5,000 steps to nowhere

The Central Bank’s currency restructuring plan is in its final throes. The president withdrew his support of the creation of the new ₦5,000 note and everything crumbled after that. I imagined the people championing it crawling back to their caves muttering to themselves that nobody wants the country to progress.

I never mentioned the plan because I didn’t understand it. I’m not an economist, I don’t have a theory or data showing that it will succeed in pushing us into a tailspin that will eventually lead to the creation of the one trillion naira note.
So when people start talking about it, I just shut up and try to make jokes to stay relevant. But I noticed a pattern here that is common to Nigerian governance.

A few years ago, I was driving back home with my girlfriend from a restaurant.

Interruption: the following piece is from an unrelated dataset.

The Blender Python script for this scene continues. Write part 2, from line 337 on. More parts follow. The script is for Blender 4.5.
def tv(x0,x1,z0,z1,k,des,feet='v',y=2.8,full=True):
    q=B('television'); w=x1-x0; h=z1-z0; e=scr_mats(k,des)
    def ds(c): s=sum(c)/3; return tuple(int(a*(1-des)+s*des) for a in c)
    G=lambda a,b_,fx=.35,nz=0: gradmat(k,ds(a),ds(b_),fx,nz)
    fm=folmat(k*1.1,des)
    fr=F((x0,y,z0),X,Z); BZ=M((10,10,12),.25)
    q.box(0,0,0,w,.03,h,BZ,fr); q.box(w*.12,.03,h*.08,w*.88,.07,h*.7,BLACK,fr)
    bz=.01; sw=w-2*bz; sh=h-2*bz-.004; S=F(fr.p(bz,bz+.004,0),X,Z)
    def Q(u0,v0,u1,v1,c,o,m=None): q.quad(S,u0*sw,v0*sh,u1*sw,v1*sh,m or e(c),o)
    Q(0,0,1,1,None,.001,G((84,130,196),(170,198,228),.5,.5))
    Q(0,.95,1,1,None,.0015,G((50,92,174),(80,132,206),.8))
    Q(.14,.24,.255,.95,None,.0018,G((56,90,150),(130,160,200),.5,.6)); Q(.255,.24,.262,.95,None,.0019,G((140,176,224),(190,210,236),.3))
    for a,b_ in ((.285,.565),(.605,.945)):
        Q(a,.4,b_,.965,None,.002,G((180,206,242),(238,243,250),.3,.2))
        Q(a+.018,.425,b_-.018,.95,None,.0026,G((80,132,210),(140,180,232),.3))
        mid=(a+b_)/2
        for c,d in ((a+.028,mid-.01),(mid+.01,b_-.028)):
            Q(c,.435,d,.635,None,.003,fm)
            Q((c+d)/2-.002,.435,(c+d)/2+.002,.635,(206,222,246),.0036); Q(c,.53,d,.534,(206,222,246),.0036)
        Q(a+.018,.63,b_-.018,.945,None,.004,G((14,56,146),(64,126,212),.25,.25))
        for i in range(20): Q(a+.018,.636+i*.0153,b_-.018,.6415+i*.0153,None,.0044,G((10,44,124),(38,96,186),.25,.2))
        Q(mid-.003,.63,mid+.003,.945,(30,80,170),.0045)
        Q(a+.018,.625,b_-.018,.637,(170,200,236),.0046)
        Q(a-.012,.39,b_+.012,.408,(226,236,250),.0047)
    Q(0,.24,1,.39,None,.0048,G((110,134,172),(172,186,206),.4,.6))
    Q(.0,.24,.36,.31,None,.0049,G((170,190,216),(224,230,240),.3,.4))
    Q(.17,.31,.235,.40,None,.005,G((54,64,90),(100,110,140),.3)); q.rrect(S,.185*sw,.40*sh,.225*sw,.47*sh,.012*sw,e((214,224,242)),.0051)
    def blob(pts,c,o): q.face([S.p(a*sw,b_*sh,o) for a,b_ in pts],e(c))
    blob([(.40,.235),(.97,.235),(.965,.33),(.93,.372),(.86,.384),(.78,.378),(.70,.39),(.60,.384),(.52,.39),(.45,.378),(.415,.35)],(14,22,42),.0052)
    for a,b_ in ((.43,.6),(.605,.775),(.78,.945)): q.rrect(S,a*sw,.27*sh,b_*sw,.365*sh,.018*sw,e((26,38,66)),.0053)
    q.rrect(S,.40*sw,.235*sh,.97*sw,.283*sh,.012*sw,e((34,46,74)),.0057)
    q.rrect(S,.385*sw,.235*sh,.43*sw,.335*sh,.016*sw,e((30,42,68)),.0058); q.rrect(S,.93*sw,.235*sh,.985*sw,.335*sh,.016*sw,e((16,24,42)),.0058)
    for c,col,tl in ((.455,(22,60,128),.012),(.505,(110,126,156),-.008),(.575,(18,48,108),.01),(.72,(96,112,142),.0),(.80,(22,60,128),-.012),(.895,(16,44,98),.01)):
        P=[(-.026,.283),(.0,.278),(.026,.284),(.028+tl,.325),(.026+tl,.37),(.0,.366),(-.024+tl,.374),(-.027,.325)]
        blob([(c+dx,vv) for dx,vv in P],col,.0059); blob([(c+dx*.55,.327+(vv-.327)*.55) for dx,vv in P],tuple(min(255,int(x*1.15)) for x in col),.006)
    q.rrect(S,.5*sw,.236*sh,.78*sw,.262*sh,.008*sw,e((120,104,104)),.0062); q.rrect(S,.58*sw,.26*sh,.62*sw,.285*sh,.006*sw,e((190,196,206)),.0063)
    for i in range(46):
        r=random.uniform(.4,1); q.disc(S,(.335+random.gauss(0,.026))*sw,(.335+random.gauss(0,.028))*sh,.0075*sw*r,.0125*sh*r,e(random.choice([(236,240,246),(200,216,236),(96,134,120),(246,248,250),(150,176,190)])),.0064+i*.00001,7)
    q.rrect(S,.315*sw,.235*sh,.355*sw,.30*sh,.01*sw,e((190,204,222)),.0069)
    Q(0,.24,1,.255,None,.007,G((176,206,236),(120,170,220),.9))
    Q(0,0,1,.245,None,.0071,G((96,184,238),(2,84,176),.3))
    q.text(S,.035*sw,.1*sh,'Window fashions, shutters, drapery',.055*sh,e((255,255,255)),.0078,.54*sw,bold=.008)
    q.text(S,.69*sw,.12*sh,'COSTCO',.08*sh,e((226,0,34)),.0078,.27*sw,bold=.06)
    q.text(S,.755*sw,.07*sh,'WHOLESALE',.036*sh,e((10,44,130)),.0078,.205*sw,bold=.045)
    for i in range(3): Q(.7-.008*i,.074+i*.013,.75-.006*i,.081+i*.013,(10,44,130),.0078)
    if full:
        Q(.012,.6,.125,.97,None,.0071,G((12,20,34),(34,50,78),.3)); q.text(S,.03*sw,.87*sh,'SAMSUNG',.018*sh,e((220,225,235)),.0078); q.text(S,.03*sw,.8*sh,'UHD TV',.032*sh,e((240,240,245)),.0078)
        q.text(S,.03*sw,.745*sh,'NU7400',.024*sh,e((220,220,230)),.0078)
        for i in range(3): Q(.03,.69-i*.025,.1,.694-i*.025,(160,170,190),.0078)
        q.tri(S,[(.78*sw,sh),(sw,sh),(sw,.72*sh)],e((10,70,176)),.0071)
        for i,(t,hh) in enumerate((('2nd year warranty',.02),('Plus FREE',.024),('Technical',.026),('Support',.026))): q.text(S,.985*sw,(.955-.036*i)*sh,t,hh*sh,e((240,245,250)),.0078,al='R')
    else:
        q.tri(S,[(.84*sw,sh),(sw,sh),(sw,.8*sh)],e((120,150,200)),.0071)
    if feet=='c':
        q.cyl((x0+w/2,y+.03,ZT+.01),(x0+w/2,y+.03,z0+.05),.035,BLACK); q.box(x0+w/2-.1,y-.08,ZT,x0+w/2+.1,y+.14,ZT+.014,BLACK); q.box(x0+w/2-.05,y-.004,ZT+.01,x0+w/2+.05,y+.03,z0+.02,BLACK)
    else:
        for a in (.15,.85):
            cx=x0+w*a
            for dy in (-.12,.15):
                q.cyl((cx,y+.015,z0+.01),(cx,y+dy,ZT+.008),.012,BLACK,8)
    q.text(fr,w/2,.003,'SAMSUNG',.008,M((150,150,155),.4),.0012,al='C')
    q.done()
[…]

It was the end of a long night, so we’re sitting in quiet introspection. Well, I am, I don’t know what she’s doing.

Then she speaks up and mentions some far-off event that she wants us to attend together.
“Charles is having a graduation party on the last Saturday in May.”

I don’t reply, I just grunt. Neither a yes nor a no. Just “Hmph” which is short for ‘We’ll see when the time comes.’

May is still over six months away, I can’t project that far. I don’t know this Charles fellow that well, and things will change between now and then, so I’ll cross that bridge when we get to it.

Also, I expect she knows I don’t want to attend, so she should ease me into it. Sweet-talk me a little, don’t drop an invitation into my lap eight months before and say, “I told you o.”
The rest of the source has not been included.